In the first part of Attentive Church Leadership, Ford and Singleton explore what it means to be an attentive leader, and they share advice for how people can recognize and face change, become attentive to others’ needs and important situational factors, manage their own anxiety, and build trust. There is a lot of great advice about how leaders can handle external conflict without turning this into a judgment of themselves and their capabilities. The authors share both positive and negative illustrative examples from their own experiences and churches they have consulted with, and they share practical advice that will generalize to any church context.
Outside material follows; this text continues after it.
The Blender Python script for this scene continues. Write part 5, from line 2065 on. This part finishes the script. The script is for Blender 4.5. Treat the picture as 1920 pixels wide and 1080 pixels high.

Throughout the second part of the book, the authors delve into what it looks like to lead an attentive church that understands and responds to the changes around it. They encourage churches to develop clear priorities, create genuine community in a self-focused world, and shape a healthy internal culture with a clear ethos. They also write about helping congregations engage with the church’s mission and serve others, instead of having a culture of entitlement, and they write about ways that the church can encourage genuine transformation through the Christian life. The final chapter focuses on mentorship. Overall, the book covers a lot of very common topics in the church leadership world, but the authors really delve into what this looks like in practice, holding all of the church’s roles in tension instead of converting everything to corporate terms or only engaging with spiritual elements.
Attentive Church Leadership: Listening and Leading in a World We’ve Never Known is a thoughtful, unique book about how churches can deal with organizational change. The authors draw on Scripture, history, contemporary research studies, management principles, and vivid examples, helping their readers understand how to navigate struggles and growth opportunities in a way that is emotionally healthy, respectful of others’ needs, and genuinely collaborative within leadership structures and the church body at large. I am impressed with how thoughtful and practical this book is, and I would recommend it to people who are leading churches and Christian nonprofit organizations.